In the lines below, find how many contain the word "pixels" and report that figure alone.

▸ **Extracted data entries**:
+--

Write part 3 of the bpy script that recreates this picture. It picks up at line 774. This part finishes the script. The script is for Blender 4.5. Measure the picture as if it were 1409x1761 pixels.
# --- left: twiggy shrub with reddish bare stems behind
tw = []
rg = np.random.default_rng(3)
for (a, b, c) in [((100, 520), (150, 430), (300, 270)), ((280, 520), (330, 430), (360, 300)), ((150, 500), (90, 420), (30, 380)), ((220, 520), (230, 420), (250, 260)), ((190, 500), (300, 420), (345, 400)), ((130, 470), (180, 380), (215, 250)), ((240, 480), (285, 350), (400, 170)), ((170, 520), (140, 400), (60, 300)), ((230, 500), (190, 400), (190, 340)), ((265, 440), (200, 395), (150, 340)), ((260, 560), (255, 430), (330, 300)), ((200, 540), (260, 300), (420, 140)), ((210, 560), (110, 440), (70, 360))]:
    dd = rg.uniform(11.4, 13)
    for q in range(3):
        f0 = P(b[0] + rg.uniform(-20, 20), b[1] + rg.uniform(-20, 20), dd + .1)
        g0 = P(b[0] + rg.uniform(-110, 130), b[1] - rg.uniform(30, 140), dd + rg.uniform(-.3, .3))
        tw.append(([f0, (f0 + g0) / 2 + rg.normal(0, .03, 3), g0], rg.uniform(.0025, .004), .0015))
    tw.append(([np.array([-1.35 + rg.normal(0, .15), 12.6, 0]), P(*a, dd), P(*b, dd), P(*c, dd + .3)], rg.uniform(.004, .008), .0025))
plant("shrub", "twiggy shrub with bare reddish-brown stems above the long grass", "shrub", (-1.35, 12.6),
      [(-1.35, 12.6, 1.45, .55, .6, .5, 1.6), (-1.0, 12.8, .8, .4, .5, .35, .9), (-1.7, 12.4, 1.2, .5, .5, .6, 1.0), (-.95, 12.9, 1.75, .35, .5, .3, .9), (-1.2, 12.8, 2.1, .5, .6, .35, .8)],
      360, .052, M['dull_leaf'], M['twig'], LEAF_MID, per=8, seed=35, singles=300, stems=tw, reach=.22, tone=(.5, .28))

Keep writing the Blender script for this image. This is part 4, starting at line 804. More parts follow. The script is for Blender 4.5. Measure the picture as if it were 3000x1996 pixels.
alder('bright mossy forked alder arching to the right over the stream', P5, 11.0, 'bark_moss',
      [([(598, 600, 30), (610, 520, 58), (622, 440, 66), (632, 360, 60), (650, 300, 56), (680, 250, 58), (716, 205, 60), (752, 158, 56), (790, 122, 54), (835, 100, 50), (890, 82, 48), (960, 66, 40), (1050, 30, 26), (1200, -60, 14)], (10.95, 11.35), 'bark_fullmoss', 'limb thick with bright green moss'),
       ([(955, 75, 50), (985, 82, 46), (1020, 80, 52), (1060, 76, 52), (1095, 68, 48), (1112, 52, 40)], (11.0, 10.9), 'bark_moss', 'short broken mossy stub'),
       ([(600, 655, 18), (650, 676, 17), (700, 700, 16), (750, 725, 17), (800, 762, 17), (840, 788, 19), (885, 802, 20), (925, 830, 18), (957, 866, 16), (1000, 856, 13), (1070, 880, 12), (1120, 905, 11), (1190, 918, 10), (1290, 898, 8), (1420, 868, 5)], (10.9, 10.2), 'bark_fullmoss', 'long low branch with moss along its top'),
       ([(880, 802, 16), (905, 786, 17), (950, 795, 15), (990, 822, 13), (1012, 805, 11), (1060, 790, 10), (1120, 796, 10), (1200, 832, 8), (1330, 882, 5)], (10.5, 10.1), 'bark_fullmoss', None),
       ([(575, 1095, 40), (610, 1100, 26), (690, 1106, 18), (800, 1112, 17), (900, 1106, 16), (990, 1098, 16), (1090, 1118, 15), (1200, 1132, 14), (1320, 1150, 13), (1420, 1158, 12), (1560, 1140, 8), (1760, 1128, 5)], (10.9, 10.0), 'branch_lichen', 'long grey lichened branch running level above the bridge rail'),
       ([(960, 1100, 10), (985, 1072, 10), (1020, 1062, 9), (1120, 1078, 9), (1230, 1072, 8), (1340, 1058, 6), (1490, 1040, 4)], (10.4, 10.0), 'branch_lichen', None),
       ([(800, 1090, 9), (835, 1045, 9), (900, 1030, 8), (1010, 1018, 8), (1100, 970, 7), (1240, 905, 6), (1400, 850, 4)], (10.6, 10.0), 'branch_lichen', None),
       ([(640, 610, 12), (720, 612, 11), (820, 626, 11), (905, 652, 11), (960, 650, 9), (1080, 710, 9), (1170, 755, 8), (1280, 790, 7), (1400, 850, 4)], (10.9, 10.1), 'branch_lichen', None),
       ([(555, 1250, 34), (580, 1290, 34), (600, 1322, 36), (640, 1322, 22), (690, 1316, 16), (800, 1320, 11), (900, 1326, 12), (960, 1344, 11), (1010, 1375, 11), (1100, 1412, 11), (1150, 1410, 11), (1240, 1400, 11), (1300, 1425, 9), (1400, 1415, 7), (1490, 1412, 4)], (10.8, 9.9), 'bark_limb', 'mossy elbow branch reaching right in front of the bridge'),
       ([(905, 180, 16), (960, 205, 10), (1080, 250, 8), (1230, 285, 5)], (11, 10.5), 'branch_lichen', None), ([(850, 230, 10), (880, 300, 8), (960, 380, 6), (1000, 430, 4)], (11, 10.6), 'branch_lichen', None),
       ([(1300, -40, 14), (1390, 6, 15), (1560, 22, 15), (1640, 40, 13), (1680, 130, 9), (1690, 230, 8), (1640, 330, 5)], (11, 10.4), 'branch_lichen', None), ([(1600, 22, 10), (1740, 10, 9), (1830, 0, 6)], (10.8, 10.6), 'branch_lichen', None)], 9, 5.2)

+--

▸ **Answer for this exercise**:
2